**WHAT YOU NEED TO DO:** Transcribe the records below exactly.

**DATASET CONTENT:**
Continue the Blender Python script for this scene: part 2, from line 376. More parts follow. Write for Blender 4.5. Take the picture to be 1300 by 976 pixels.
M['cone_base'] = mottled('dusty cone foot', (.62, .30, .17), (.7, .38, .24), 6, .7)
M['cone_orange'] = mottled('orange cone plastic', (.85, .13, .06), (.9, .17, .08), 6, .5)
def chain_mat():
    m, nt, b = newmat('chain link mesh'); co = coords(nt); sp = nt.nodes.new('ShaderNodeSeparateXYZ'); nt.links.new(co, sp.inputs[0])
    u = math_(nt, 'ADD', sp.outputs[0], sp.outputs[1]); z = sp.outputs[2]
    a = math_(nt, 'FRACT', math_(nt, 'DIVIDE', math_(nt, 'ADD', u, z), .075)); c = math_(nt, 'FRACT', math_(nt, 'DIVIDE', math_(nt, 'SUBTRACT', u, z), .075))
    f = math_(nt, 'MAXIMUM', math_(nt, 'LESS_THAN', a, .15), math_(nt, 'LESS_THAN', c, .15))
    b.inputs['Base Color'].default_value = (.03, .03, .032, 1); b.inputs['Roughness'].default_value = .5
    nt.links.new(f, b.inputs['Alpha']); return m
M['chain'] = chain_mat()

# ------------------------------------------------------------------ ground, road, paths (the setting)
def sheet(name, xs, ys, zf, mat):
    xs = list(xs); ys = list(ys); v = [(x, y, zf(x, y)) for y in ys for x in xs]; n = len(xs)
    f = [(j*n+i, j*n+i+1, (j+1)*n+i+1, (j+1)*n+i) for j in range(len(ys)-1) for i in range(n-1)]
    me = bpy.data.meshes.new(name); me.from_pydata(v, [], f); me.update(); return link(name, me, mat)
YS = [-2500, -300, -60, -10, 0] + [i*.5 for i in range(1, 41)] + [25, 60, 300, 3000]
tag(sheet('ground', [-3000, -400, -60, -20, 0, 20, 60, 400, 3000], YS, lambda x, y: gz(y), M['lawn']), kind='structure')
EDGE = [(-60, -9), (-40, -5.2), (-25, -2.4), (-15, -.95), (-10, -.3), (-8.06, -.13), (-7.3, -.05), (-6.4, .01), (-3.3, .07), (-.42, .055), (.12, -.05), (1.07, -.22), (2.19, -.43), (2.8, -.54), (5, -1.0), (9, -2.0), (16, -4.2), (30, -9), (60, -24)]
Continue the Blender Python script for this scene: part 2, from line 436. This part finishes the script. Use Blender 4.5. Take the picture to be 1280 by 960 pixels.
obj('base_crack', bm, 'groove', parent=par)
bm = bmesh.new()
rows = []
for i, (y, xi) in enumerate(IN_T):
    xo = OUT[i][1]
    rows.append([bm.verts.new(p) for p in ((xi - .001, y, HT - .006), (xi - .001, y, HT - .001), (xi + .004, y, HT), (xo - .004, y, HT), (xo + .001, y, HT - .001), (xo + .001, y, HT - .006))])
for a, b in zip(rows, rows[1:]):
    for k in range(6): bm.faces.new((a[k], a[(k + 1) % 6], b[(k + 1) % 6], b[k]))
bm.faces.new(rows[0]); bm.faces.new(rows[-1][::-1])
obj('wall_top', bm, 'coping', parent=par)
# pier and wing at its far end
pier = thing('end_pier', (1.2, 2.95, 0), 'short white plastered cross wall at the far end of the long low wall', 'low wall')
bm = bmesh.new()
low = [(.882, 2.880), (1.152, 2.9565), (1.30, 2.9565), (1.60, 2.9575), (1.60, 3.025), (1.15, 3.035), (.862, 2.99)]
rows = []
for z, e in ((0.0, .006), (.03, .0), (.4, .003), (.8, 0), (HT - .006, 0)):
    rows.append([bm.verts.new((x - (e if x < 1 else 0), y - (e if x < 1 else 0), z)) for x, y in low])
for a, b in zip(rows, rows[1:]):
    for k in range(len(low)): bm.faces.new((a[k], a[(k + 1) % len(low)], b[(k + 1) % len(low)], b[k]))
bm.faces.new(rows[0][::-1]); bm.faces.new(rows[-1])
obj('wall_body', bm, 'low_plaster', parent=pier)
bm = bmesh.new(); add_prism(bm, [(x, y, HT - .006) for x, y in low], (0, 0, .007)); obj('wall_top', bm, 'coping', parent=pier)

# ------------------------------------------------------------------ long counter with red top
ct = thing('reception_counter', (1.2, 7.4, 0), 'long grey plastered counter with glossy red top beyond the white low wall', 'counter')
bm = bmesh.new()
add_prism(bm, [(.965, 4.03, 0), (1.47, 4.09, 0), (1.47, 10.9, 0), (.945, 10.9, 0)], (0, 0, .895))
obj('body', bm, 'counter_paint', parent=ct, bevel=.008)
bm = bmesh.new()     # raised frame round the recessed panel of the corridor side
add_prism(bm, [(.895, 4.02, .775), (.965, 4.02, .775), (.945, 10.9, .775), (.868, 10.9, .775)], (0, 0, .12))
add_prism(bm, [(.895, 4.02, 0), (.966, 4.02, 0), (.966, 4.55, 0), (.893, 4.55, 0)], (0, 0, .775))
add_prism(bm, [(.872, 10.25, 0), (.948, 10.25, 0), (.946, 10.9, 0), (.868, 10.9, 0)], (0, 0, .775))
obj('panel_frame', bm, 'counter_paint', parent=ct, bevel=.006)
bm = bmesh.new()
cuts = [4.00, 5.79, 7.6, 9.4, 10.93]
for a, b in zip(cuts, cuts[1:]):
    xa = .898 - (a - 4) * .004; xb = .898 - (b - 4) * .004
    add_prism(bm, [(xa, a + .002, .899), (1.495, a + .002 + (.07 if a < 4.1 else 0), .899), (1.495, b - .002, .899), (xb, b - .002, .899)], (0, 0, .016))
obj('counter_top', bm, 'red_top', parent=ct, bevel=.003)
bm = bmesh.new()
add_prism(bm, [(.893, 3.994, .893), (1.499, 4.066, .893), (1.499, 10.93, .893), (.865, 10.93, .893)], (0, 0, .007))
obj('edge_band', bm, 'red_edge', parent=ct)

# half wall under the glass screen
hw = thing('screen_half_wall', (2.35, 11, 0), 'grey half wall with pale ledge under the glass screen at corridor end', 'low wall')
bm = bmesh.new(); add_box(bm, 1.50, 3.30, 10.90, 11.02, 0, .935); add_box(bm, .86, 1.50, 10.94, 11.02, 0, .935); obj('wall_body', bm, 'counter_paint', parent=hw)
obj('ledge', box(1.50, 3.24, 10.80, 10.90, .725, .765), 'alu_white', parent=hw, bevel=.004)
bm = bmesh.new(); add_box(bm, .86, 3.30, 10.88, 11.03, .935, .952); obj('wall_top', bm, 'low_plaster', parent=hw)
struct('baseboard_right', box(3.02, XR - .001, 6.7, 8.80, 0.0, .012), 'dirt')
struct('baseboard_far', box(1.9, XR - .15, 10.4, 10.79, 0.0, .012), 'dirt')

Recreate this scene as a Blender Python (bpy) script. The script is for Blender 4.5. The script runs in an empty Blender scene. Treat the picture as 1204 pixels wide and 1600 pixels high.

**COMPLETED EXERCISE:**
Continue the Blender Python script for this scene: part 2, from line 376. More parts follow. Write for Blender 4.5. Take the picture to be 1300 by 976 pixels.
M['cone_base'] = mottled('dusty cone foot', (.62, .30, .17), (.7, .38, .24), 6, .7)
M['cone_orange'] = mottled('orange cone plastic', (.85, .13, .06), (.9, .17, .08), 6, .5)
def chain_mat():
    m, nt, b = newmat('chain link mesh'); co = coords(nt); sp = nt.nodes.new('ShaderNodeSeparateXYZ'); nt.links.new(co, sp.inputs[0])
    u = math_(nt, 'ADD', sp.outputs[0], sp.outputs[1]); z = sp.outputs[2]
    a = math_(nt, 'FRACT', math_(nt, 'DIVIDE', math_(nt, 'ADD', u, z), .075)); c = math_(nt, 'FRACT', math_(nt, 'DIVIDE', math_(nt, 'SUBTRACT', u, z), .075))
    f = math_(nt, 'MAXIMUM', math_(nt, 'LESS_THAN', a, .15), math_(nt, 'LESS_THAN', c, .15))
    b.inputs['Base Color'].default_value = (.03, .03, .032, 1); b.inputs['Roughness'].default_value = .5
    nt.links.new(f, b.inputs['Alpha']); return m
M['chain'] = chain_mat()

# ------------------------------------------------------------------ ground, road, paths (the setting)
def sheet(name, xs, ys, zf, mat):
    xs = list(xs); ys = list(ys); v = [(x, y, zf(x, y)) for y in ys for x in xs]; n = len(xs)
    f = [(j*n+i, j*n+i+1, (j+1)*n+i+1, (j+1)*n+i) for j in range(len(ys)-1) for i in range(n-1)]
    me = bpy.data.meshes.new(name); me.from_pydata(v, [], f); me.update(); return link(name, me, mat)
YS = [-2500, -300, -60, -10, 0] + [i*.5 for i in range(1, 41)] + [25, 60, 300, 3000]
tag(sheet('ground', [-3000, -400, -60, -20, 0, 20, 60, 400, 3000], YS, lambda x, y: gz(y), M['lawn']), kind='structure')
EDGE = [(-60, -9), (-40, -5.2), (-25, -2.4), (-15, -.95), (-10, -.3), (-8.06, -.13), (-7.3, -.05), (-6.4, .01), (-3.3, .07), (-.42, .055), (.12, -.05), (1.07, -.22), (2.19, -.43), (2.8, -.54), (5, -1.0), (9, -2.0), (16, -4.2), (30, -9), (60, -24)]
Continue the Blender Python script for this scene: part 2, from line 436. This part finishes the script. Use Blender 4.5. Take the picture to be 1280 by 960 pixels.
obj('base_crack', bm, 'groove', parent=par)
bm = bmesh.new()
rows = []
for i, (y, xi) in enumerate(IN_T):
    xo = OUT[i][1]
    rows.append([bm.verts.new(p) for p in ((xi - .001, y, HT - .006), (xi - .001, y, HT - .001), (xi + .004, y, HT), (xo - .004, y, HT), (xo + .001, y, HT - .001), (xo + .001, y, HT - .006))])
for a, b in zip(rows, rows[1:]):
    for k in range(6): bm.faces.new((a[k], a[(k + 1) % 6], b[(k + 1) % 6], b[k]))
bm.faces.new(rows[0]); bm.faces.new(rows[-1][::-1])
obj('wall_top', bm, 'coping', parent=par)
# pier and wing at its far end
pier = thing('end_pier', (1.2, 2.95, 0), 'short white plastered cross wall at the far end of the long low wall', 'low wall')
bm = bmesh.new()
low = [(.882, 2.880), (1.152, 2.9565), (1.30, 2.9565), (1.60, 2.9575), (1.60, 3.025), (1.15, 3.035), (.862, 2.99)]
rows = []
for z, e in ((0.0, .006), (.03, .0), (.4, .003), (.8, 0), (HT - .006, 0)):
    rows.append([bm.verts.new((x - (e if x < 1 else 0), y - (e if x < 1 else 0), z)) for x, y in low])
for a, b in zip(rows, rows[1:]):
    for k in range(len(low)): bm.faces.new((a[k], a[(k + 1) % len(low)], b[(k + 1) % len(low)], b[k]))
bm.faces.new(rows[0][::-1]); bm.faces.new(rows[-1])
obj('wall_body', bm, 'low_plaster', parent=pier)
bm = bmesh.new(); add_prism(bm, [(x, y, HT - .006) for x, y in low], (0, 0, .007)); obj('wall_top', bm, 'coping', parent=pier)

# ------------------------------------------------------------------ long counter with red top
ct = thing('reception_counter', (1.2, 7.4, 0), 'long grey plastered counter with glossy red top beyond the white low wall', 'counter')
bm = bmesh.new()
add_prism(bm, [(.965, 4.03, 0), (1.47, 4.09, 0), (1.47, 10.9, 0), (.945, 10.9, 0)], (0, 0, .895))
obj('body', bm, 'counter_paint', parent=ct, bevel=.008)
bm = bmesh.new()     # raised frame round the recessed panel of the corridor side
add_prism(bm, [(.895, 4.02, .775), (.965, 4.02, .775), (.945, 10.9, .775), (.868, 10.9, .775)], (0, 0, .12))
add_prism(bm, [(.895, 4.02, 0), (.966, 4.02, 0), (.966, 4.55, 0), (.893, 4.55, 0)], (0, 0, .775))
add_prism(bm, [(.872, 10.25, 0), (.948, 10.25, 0), (.946, 10.9, 0), (.868, 10.9, 0)], (0, 0, .775))
obj('panel_frame', bm, 'counter_paint', parent=ct, bevel=.006)
bm = bmesh.new()
cuts = [4.00, 5.79, 7.6, 9.4, 10.93]
for a, b in zip(cuts, cuts[1:]):
    xa = .898 - (a - 4) * .004; xb = .898 - (b - 4) * .004
    add_prism(bm, [(xa, a + .002, .899), (1.495, a + .002 + (.07 if a < 4.1 else 0), .899), (1.495, b - .002, .899), (xb, b - .002, .899)], (0, 0, .016))
obj('counter_top', bm, 'red_top', parent=ct, bevel=.003)
bm = bmesh.new()
add_prism(bm, [(.893, 3.994, .893), (1.499, 4.066, .893), (1.499, 10.93, .893), (.865, 10.93, .893)], (0, 0, .007))
obj('edge_band', bm, 'red_edge', parent=ct)

# half wall under the glass screen
hw = thing('screen_half_wall', (2.35, 11, 0), 'grey half wall with pale ledge under the glass screen at corridor end', 'low wall')
bm = bmesh.new(); add_box(bm, 1.50, 3.30, 10.90, 11.02, 0, .935); add_box(bm, .86, 1.50, 10.94, 11.02, 0, .935); obj('wall_body', bm, 'counter_paint', parent=hw)
obj('ledge', box(1.50, 3.24, 10.80, 10.90, .725, .765), 'alu_white', parent=hw, bevel=.004)
bm = bmesh.new(); add_box(bm, .86, 3.30, 10.88, 11.03, .935, .952); obj('wall_top', bm, 'low_plaster', parent=hw)
struct('baseboard_right', box(3.02, XR - .001, 6.7, 8.80, 0.0, .012), 'dirt')
struct('baseboard_far', box(1.9, XR - .15, 10.4, 10.79, 0.0, .012), 'dirt')

Recreate this scene as a Blender Python (bpy) script. The script is for Blender 4.5. The script runs in an empty Blender scene. Treat the picture as 1204 pixels wide and 1600 pixels high.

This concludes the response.